Sara Huxley is very funny as Frank's spray-tan and Wonderbra girlfriend Chelsea, but she can also do hurt and fear too - Huxley has plenty of star quality, so much so that some blokes will be wondering quite what possesses Frank to seek out Phoebe when he has Chelsea at home in a onesie. Chloe Levis' femme fatale Phoebe may not be quite so obvious a temptress, but (and you can take this from me) there are plenty of blokes for whom the Yorkshire accent is pretty much irresistible. Leila Ayad is sensible and grown-up as Frank's sister, her responsibilities as a single mother showing the kids that adult life isn't all Nando's and The One Show.
This show is charming, funny and plotted with real pace, presented all-through in 80 minutes, David Zoob's direction getting the actors on and off the tiny stage with comedy's greatest asset - economy.
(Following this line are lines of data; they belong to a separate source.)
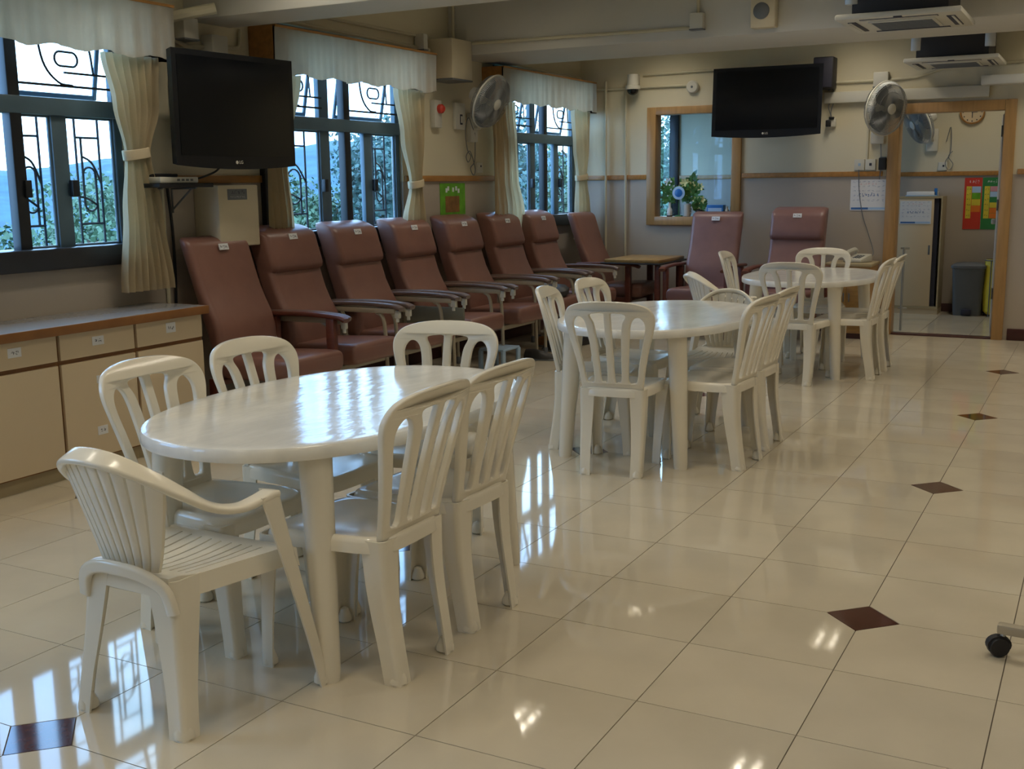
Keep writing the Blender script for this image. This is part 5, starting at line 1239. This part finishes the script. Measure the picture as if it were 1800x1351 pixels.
def tree(label, x, y, top, r, seed, m, n=30000):
    z0 = slope_z(x)-0.3; h = top-z0
    t = thing('tree', label, 'tree', (x, y, z0), 0, 'trees outside the windows'); rg = random.Random(seed); nr = np.random.default_rng(seed)
    bm = new(); P = crom([(0, 0, 0), (0.2, 0.2, h*0.3), (-0.1, 0.2, h*0.6), (0, 0, h*0.85)], 4); sweep(bm, P, circ(0.24, 8), scale=lambda q: 1-0.7*q)
    for k in range(7):
        a = rg.uniform(0, 2*PI); b = h*rg.uniform(0.35, 0.6); tube(bm, [(0, 0, b), (0.5*r*math.cos(a), 0.5*r*math.sin(a), b+0.4*r), (0.8*r*math.cos(a), 0.8*r*math.sin(a), b+0.7*r)], 0.06, 6)
    obj('trunk', bm, 'bark', t)
    ch = min(r*1.15, h*0.42); nc = 90
    v = nr.normal(size=(nc, 3)); v /= np.linalg.norm(v, axis=1)[:, None]; v *= nr.uniform(0.45, 0.95, (nc, 1))
    C = v*np.array([r, r, ch])+np.array([0, 0, h-ch]); q = nr.uniform(0.16, 0.30, nc)*r
    k = nr.integers(0, nc, n); d = nr.normal(size=(n, 3)); d /= np.linalg.norm(d, axis=1)[:, None]
    p = C[k]+d*(q[k]*nr.uniform(0.55, 1.0, n))[:, None]
    u = d+nr.uniform(-1, 1, (n, 3)); u /= np.linalg.norm(u, axis=1)[:, None]
    a = np.cross(u, nr.normal(size=(n, 3))); a /= np.linalg.norm(a, axis=1)[:, None]; b = np.cross(u, a)
    s_ = nr.uniform(0.08, 0.15, n)[:, None]; a *= s_; b *= s_*0.6
    V = np.stack([p-a, p+b, p+a, p-b], 1).reshape(-1, 3)
    me = bpy.data.meshes.new('crown'); me.vertices.add(4*n); me.vertices.foreach_set('co', V.ravel().astype(np.float32))
    me.loops.add(4*n); me.loops.foreach_set('vertex_index', np.arange(4*n, dtype=np.int32)); me.polygons.add(n)
    me.polygons.foreach_set('loop_start', np.arange(0, 4*n, 4, dtype=np.int32)); me.update(calc_edges=True); me.materials.append(M[m])
    o = bpy.data.objects.new('crown', me); COL.objects.link(o); o.parent = t; o['kind'] = 'stuff'
tree('leafy tree low outside the leftmost window, behind its mullion', -29.5, 23.0, 1.6, 5.0, 61, 'leaf')
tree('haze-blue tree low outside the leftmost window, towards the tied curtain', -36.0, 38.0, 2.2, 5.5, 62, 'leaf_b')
tree('tree low outside the leftmost window at the left edge of the picture', -28.0, 13.0, 1.2, 5.2, 63, 'leaf')
tree('tree outside the middle window, seen left of its black post', -31.0, 34.0, 2.4, 4.5, 64, 'leaf')
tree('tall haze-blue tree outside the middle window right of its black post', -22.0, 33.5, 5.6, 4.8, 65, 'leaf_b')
tree('tall green tree outside the far corner window', -20.0, 49.5, 5.4, 5.2, 66, 'leaf')
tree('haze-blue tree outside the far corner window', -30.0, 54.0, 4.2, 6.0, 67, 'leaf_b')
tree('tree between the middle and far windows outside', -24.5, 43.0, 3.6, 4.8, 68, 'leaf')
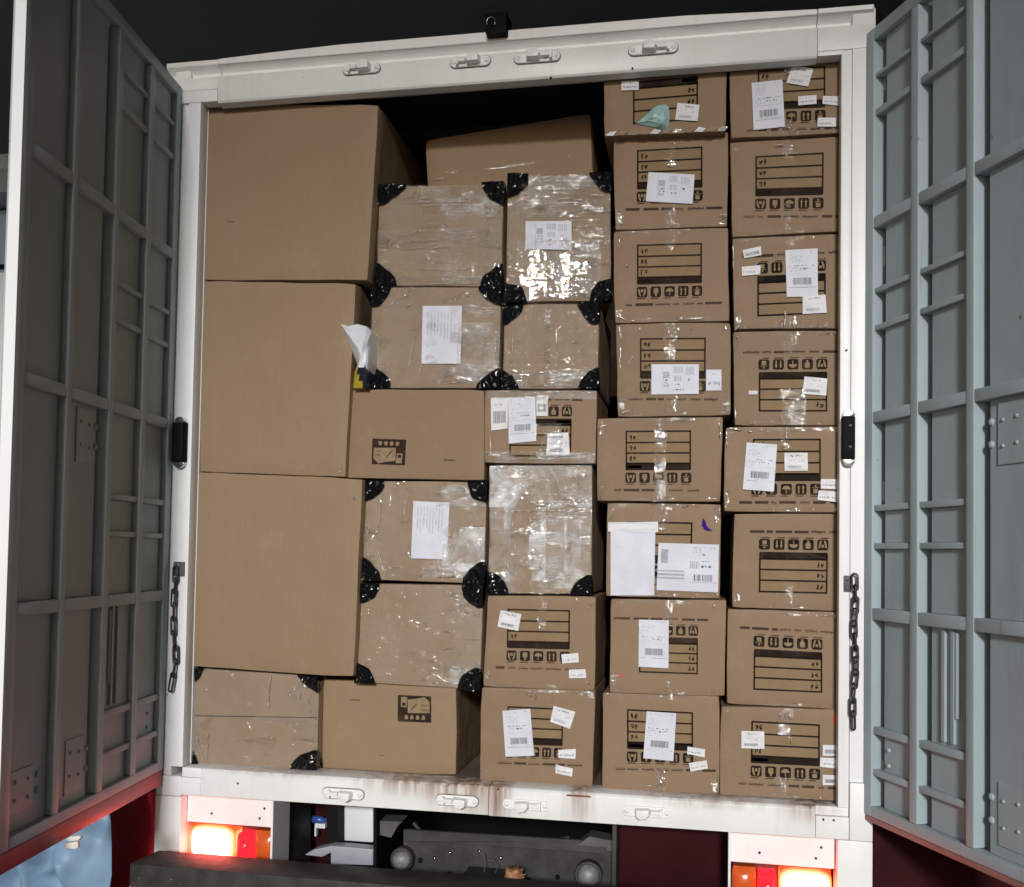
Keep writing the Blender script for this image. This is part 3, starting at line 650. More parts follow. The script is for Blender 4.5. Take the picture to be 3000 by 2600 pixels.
# ------------------------------------------------------------------ boxes
class Box:
    def __init__(s, name, quad, y, depth, mat, label, group=None, tilt=0.0, bevel=0.005, cat='box'):
        s.q = quad
        P0 = at(*quad[3], y); a = math.radians(tilt)
        s.N = V(math.sin(a), -math.cos(a), 0); s.P0 = P0
        s.c = [s.on(*p) for p in quad]            # TL TR BR BL on the front plane
        zmin = min(p.z for p in s.c); mid = sum(s.c, V(0, 0, 0)) / 4
        back = [p - s.N * depth for p in s.c]
        cx = mid - s.N * depth
        back = [cx + (p - cx) * 0.995 for p in back]
        m = MB(); m.hexa([s.c[3], s.c[2], s.c[1], s.c[0]], [back[3], back[2], back[1], back[0]])
        bm = bmesh.new(); vs_ = [bm.verts.new(v) for v in m.v]
        for f in m.f: bm.faces.new([vs_[i] for i in f])
        bmesh.ops.subdivide_edges(bm, edges=bm.edges[:], cuts=9, use_grid_fill=True)
        sd_ = RND.random() * 200; plain = group == GL; rad_ = [0.020 + 0.03 * RND.random() for _ in range(4)]; amt_ = [0.0006 + 0.0034 * RND.random() ** 2 for _ in range(4)]
        for v in bm.verts:
            p = v.co.copy(); df = (p - mid).dot(s.N); k_ = max(0.0, 1 + df / 0.25)      # 1 on the front, fading backwards
            dx = 0.0022 * mnoise.noise(V(p.x * 7, p.z * 7, sd_)) + 0.0009 * mnoise.noise(V(p.x * 26, p.z * 26, sd_))
            dz = 0.0022 * mnoise.noise(V(p.x * 7, p.z * 7, sd_ + 30)) + 0.0009 * mnoise.noise(V(p.x * 26, p.z * 26, sd_ + 30))
            dn = -0.0028 * max(0.0, mnoise.noise(V(p.x * 6, p.z * 6, sd_ + 60)))
            if plain: dn = 0.004 * mnoise.noise(V(p.x * 3, p.z * 3, sd_ + 60))
            sh = V(0, 0, 0)
            for c_, r_, a_ in zip(s.c, rad_, amt_):
                d_ = (p - c_).length
                if d_ < r_: sh += (mid - c_).normalized() * a_ * (1 - d_ / r_) - s.N * a_ * (1 - d_ / r_)
            v.co = p + (V(dx, 0, dz) + s.N * dn) * k_ + sh
        m.v = [v.co.copy() for v in bm.verts]; bm.verts.index_update(); m.f = [[v.index for v in f.verts] for f in bm.faces]; m.m = [0] * len(m.f); m.sm = [True] * len(m.f); bm.free()
        s.o = m.build(name, M[mat] if isinstance(mat, str) else mat, None, origin=(mid.x, mid.y + depth / 2, zmin), bevel=bevel, sharp=20)
        tag(s.o, label, cat, group)
    def on(s, px, py, eps=0.0): return on_plane(px * K, py * K, s.P0 + s.N * eps, s.N)
    def uv(s, u, v, eps=0.0):
        a = lerp(s.c[0], s.c[1], u); b = lerp(s.c[3], s.c[2], u); return lerp(a, b, v) + s.N * eps
    # crinkled clear film over part of the face
    def film(s, u0, v0, u1, v1, mat='film', eps=0.004, amp=0.003, n=18, name='stretch_film', skew=0.0):
        sd_ = RND.random() * 50
        def fn(u, v):
            uu, vv = lerp(u0, u1, u) + skew * v, lerp(v0, v1, v)
            p = s.uv(uu, vv); h = mnoise.noise(V(p.x * 16, p.z * 26, sd_)) + 0.5 * mnoise.noise(V(p.x * 50, p.z * 70, sd_ + 9))
            e = min(1.0, 6 * min(u, 1 - u, v, 1 - v) + 0.2)
            return p + s.N * (eps + amp * h * e * 0.6)
        m = MB(); m.grid(fn, n, n); return m.build(name, M[mat], s.o)
    def corner(s, k, w, h, p=1.9, mat='black_film'):
        # k: 0 TL 1 TR 2 BR 3 BL; w, h in measured pixels
        W_ = (s.c[1] - s.c[0]).length; H_ = (s.c[3] - s.c[0]).length
        pw = abs(s.q[1][0] - s.q[0][0]); ph = abs(s.q[3][1] - s.q[0][1])
        uw, vh = w / pw, h / ph; sd_ = RND.random() * 90; cu, cv = ((0, 0), (1, 0), (1, 1), (0, 1))[k]
        sx, sy = (1 if cu == 0 else -1), (1 if cv == 0 else -1)
        n = 14; m = MB()
        def pt(r, t, e):
            th = t * math.pi / 2; c_, s_ = max(1e-4, math.cos(th)), max(1e-4, math.sin(th))
            R = 1.0 / ((c_ ** p + s_ ** p) ** (1 / p)) * (1 + 0.10 * mnoise.noise(V(t * 4.0, sd_, 0)))
            a, b = r * R * c_, r * R * s_
            base = s.uv(cu + sx * (a * uw - 0.006), cv + sy * (b * vh - 0.006))
            crn = mnoise.noise(V(base.x * 36, base.z * 36, sd_)) * 0.6 + mnoise.noise(V(base.x * 90, base.z * 90, sd_)) * 0.35
            hgt = 0.0105 + (0.0065 + 0.007 * crn) * (1 - r ** 3)
            return base + s.N * (max(0.0085, hgt) if e == 0 else e)
        vs = []; 
        for i in range(n + 1):
            for j in range(n + 1): vs.append(pt(i / n, j / n, 0))
        fs = [(i * (n + 1) + j, i * (n + 1) + j + 1, (i + 1) * (n + 1) + j + 1, (i + 1) * (n + 1) + j) for i in range(n) for j in range(n)]
        m.add(vs, fs, 0, True)
        for j in (0, n):      # wrap round onto the neighbouring faces of the box
            edge = [vs[i * (n + 1) + j] for i in range(n + 1)]; bk = [q - s.N * (0.05 * (1 - (i / n) ** 2) + 0.004) for i, q in enumerate(edge)]
            m.add(edge + bk, [(i, i + 1, i + 2 + n, i + 1 + n) for i in range(n)], 0, True)
        return m.build('corner_wrap', M[mat], s.o)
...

At a time when you hear a lot of American accents (though not many convincing) on the London stage and as many productions reviving proven winners or looking back through rose-tinted spectacles to a past that may or may not have existed, it's wonderful to see a show that is so contemporary, so rooted in life's problems and life's possibilities. The Inbetweeners have shown the potential of bittersweet comedy set in the 21st century at that moment when you're not a kid any more, but not quite grown-up either, so it's good to see something of that vibe on the stage.
Keep an eye on End Of The Line Theatre - if they're doing this one year out of college, they'll be something very special in a couple of years' time.